The Soviet Union looms as the Big Other in Neuromancer (and later in Virtual Light) perhaps because Gibson can’t imagine anything other than capitalism succeeding. Capitalism has succeeded almost totally in Neuromancer, crushing democracy and instating a kind of neo-serfdom. Medieval serfdom was based on land ownership, while cyber serfdom is based on information ownership. In this age, you probably don’t even know who your king is, and Molly engages Case in her investigation to find out.
Sean Witzke prompted me to finally watch (the excellent) No Maps For These Territories, where Gibson says:
It’s a world where there aren’t families. It’s the world of a young person going out into the wilderness, cities, and sort of in a way creating a family.
If you went to uni you might recognise the kind of family Case is looking for, a kind of finding of where everyone’s been brought to the same level as you.
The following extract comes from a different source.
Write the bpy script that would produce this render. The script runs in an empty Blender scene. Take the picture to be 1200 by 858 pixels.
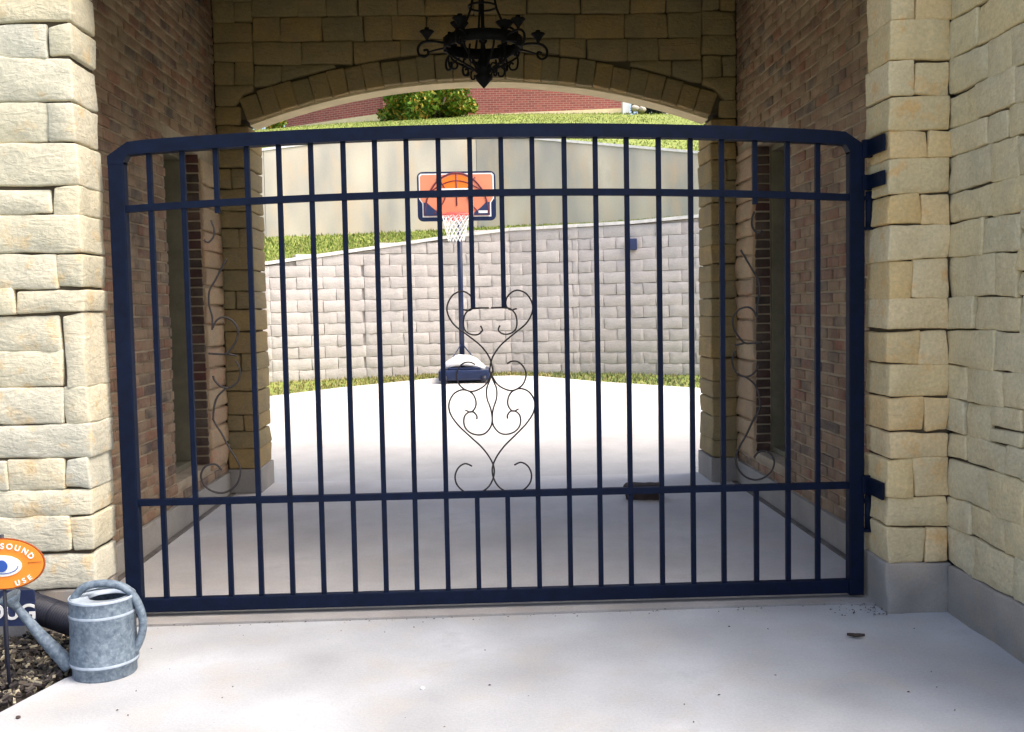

Some summers it seems like those families are so real they’ll last forever, but then circumstances change, conveniences and alliances change, and the group falls apart. Case loses Linda and Julie, gains Molly and Armitage. Everyone can see it’s never going to work, but Case is living on periphery, it must be very different if you’re working for Sense/Net or the Turing Police. There, family must seem stronger, but it’s just the zaibatsu expanding to make all your time into company time.
And it’s interesting that this is a kind of fantasy that many young people have, and many companies exploit even today. The middle class is absent from this “young man’s book” because manichean youth can’t see how tradition can last. But this tearing down is often accompanied by utopian longing in its building of ad hoc families, and it’s sad that in this novel cyberpunk declared the end of history eight years early.
By Thorne Lawler, 2 weeks, 6 days after the fact
A number of my new colleagues have been propositioned by Google in recent years. Some of their colleagues actually accepted such jobs.
The outcome is always the same, to bend a classic horror trope: the techie vanishes into Google, and is never heard from again.
Stories abound of the perks of a job with Google: free employee food-courts, masseurs, laundry service, and impossibly baroque workstations costing as much as a new car.
As Dr Jon once pointed out to me, one misses the point when one calls these ‘perks’. These things are only there to ensure that employees never need to leave the office.
Yes, Google is a way of live, a state of mind, your new home, your family. It’s true. Think carefully about that.